In preparation of the record’s release, the band contacted McKenney and eventually purchased the rights to use his image as their album-cover for $400 USD. Things seemed to be going smoothly for the band. That is until they caught wind of an Australian shoegaze band called Vagrond, who used the exact same image as the cover for their 2014 album Regret.

“I stumbled upon an article about Chris’ photography,” explains the lead vocalist and instrumentalist for Vagrond, who performs under the name Atheos.

“I hadn’t previously seen his work, but as soon as I saw the photo in question I felt it was a perfect image to represent our album. I sent an email to Chris asking if he sold his images for album cover use and if that particular image was available. He told me that the image had not previously been used and was available to purchase. We bought the image and he said it was ours exclusively. The album was released digitally in December 2014 and physically, on CD and vinyl, in mid-2015.”

When Neck of the Woods and Vagrond discovered their shared artwork, the Vancouver-band’s picture-perfect album promotion was distraught. Neck of the Woods brought the artwork-epidemic to the photographer’s attention. McKenney allegedly stated that Vagrond had used the photo without his permission and he knew nothing about this.

Atheos says otherwise.

“Jeff from Neck of the Woods and myself shared our e-mails showing that we both had bought exclusive rights to the image and it was therefore Chris’ mistake that the image had been sold twice.”

When Radomsky confronted McKenney after exchanging e-mails and receipts with Atheos, both bands would soon lose all contact with the photographer.

“Because I used Neck of the Woods as an outlet to deal with my sister’s condition, McKenney’s actions struck me like a knife in the chest,” Radomsky reveals. “I had a strong connection with the piece we had bought from him. When he took our money and ran I felt like he took more than mere dollars, I felt he robbed me of a piece of my outlet.”
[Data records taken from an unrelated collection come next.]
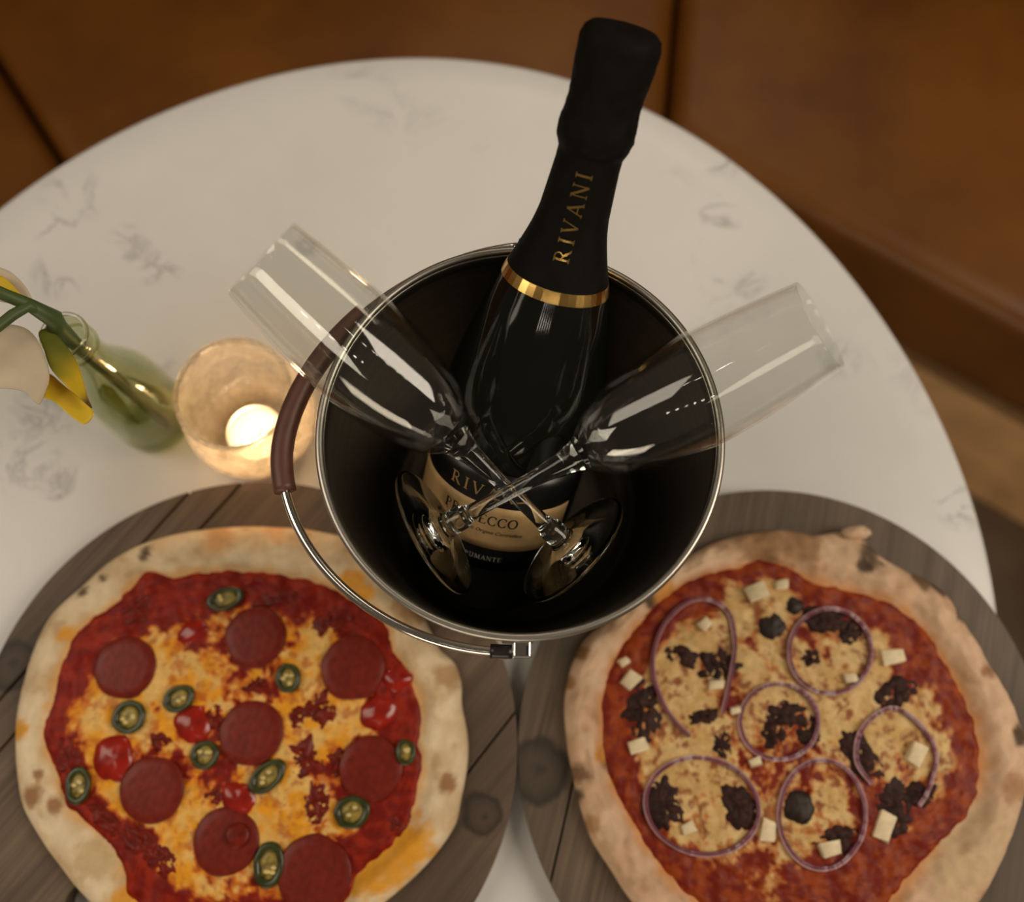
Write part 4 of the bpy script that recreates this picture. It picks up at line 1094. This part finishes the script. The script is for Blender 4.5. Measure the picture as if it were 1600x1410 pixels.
tube('side_stem', [W(70, 492, 0.184), W(45, 478, 0.191), W(20, 492, 0.194), W(-15, 520, 0.20), W(-60, 560, 0.205)], [0.0030, 0.0032, 0.0030, 0.0028, 0.0026], M['stem'], flower, 12)
sheet('cream_petal', dense([(-60, 560), (-20, 530), (10, 508), (45, 516), (66, 548), (76, 588), (66, 622), (57, 631), (38, 612), (0, 606), (-40, 610)]), lambda x, y: 0.186 - 0.00035 * max(0, x) * 0.3 - 0.00004 * (y - 560) ** 2 * 0.05, 0.0012, M['petal_cream'], flower, fl_loc)
sheet('cream_petal', dense([(-40, 415), (-5, 417), (18, 426), (38, 446), (48, 468), (30, 474), (-10, 468), (-50, 450)]), lambda x, y: 0.182, 0.0012, M['petal_cream'], flower, fl_loc)
sheet('yellow_petal', dense([(-40, 425), (0, 430), (22, 448), (34, 464), (20, 470), (-10, 462), (-45, 450)]), lambda x, y: 0.188, 0.0012, M['petal_yellow'], flower, fl_loc)
sheet('yellow_petal', dense([(76, 584), (64, 606), (67, 620), (84, 627), (110, 650), (129, 662), (141, 655), (144, 641), (122, 620), (97, 600)]), lambda x, y: 0.165 - 0.00006 * (x - 70), 0.0014, M['petal_yellow'], flower, fl_loc)
lf = sheet('olive_leaf', dense([(60, 520), (76, 514), (96, 532), (117, 560), (128, 590), (136, 620), (143, 638), (124, 622), (98, 598), (78, 574), (68, 545)]), lambda x, y: 0.176 - 0.00007 * (x - 60), 0.0012, M['leaf_two_tone'], flower, fl_loc)
p0, p1 = P(66, 530, 0.175) - fl_loc, P(136, 625, 0.17) - fl_loc
cc = []
for q in lf.data.vertices:
    d = Vector((p1.x - p0.x, p1.y - p0.y)); t = (Vector((q.co.x - p0.x, q.co.y - p0.y))).dot(d) / d.length_squared
    t += 0.15 * noise.noise(q.co * 90)
    cc.append(lerp3(lerp3((0.13, 0.14, 0.012), (0.55, 0.36, 0.010), sstep(0.25, 0.75, t)), (0.10, 0.05, 0.012), sstep(0.88, 1.02, t)))
set_col(lf, cc)
# greenery standing in the water inside the vase
def inner_leaf(name, pts, wd, parent, mat):
    v = []; f = []
    m = len(pts)
    for i, p in enumerate(pts):
        t = (Vector(pts[min(i + 1, m - 1)]) - Vector(pts[max(i - 1, 0)])).normalized()
        n_ = t.cross(Vector((0.3, 0.9, 0.1))).normalized()
        ww = wd * math.sin(PI * (i + 0.6) / (m + 0.2))
        up_ = n_.cross(t)
        for s, o_ in ((-1, 0), (-0.5, -0.0006), (0, -0.0010), (0.5, -0.0006), (1, 0), (0.5, 0.0004), (0, 0.0002), (-0.5, 0.0004)):
            v.append(Vector(p) + n_ * ww * s + up_ * o_)
    for i in range(m - 1):
        for k in range(8): f.append((i * 8 + k, i * 8 + (k + 1) % 8, (i + 1) * 8 + (k + 1) % 8, (i + 1) * 8 + k))
    f.append(tuple(range(8))[::-1]); f.append(tuple((m - 1) * 8 + k for k in range(8)))
    return mesh_obj(name, v, f, mat, parent)
inner_leaf('submerged_leaf', [(-0.008, -0.008, 0.012), (-0.010, -0.008, 0.03), (-0.009, -0.007, 0.05), (-0.007, -0.006, 0.064), (-0.004, -0.004, 0.078)], 0.0105, flower, M['leaf_green'])
inner_leaf('submerged_leaf', [(0.009, 0.007, 0.01), (0.011, 0.008, 0.03), (0.009, 0.008, 0.05), (0.005, 0.006, 0.068)], 0.0095, flower, M['leaf_green'])
sp = thing('cut_stem', 'second green stem standing inside the glass vase', 'stem', fl_loc)
tube('stalk', [(-0.012, 0.010, 0.0), (-0.008, 0.007, 0.06), (-0.005, 0.0042, 0.11), (-0.0048, 0.0040, 0.135), (-0.0046, 0.0038, 0.147)], [0.0024, 0.0024, 0.0022, 0.0022, 0.0014], M['stem'], sp, 12)
inner_leaf('leaf_blade', [(-0.009, 0.009, 0.02), (-0.011, 0.012, 0.035), (-0.010, 0.013, 0.05), (-0.007, 0.011, 0.064)], 0.006, sp, M['leaf_green'])
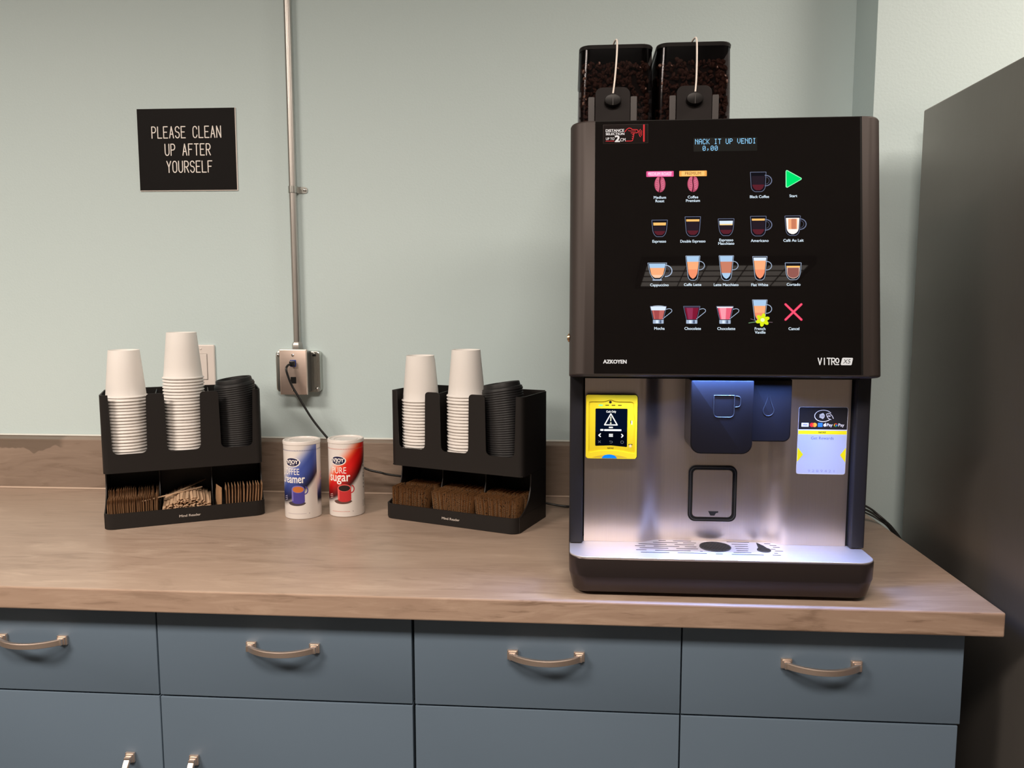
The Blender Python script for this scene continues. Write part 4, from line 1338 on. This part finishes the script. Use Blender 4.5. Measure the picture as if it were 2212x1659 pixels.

With only a few days to remedy the situation, Radomsky partnered with Kevin Moore of Soft Surrogate Design to reimagine The Passenger‘s cover image. After reviewing hundreds of photos, illustrations and paintings from artists around the world, they decided they would have to create something original. They took to the woods with borrowed camera gear, limited supplies and a few friends. Chasing the setting sun, the pair managed to get the shot they wanted with only minutes to spare. Overnight, Moore reworked an entire new layout for the record, produced all new marketing graphics, and created an animated video for the next single. The record, with its new cover, was released a few weeks later.

“Ultimately we’re much, much happier with our cover. It’s a more accurate portrayal of the record in every respect, right down to the little details. I feel the whole experience sprouted a few grey hairs on my head but it taught me a lesson I needed to learn; it’s always worth trying to do it yourself. Restrictions breed creativity.”

Christopher McKenney was contacted via email and did not respond.

Neck of the Woods plays the Astoria on April 6 (Vancouver).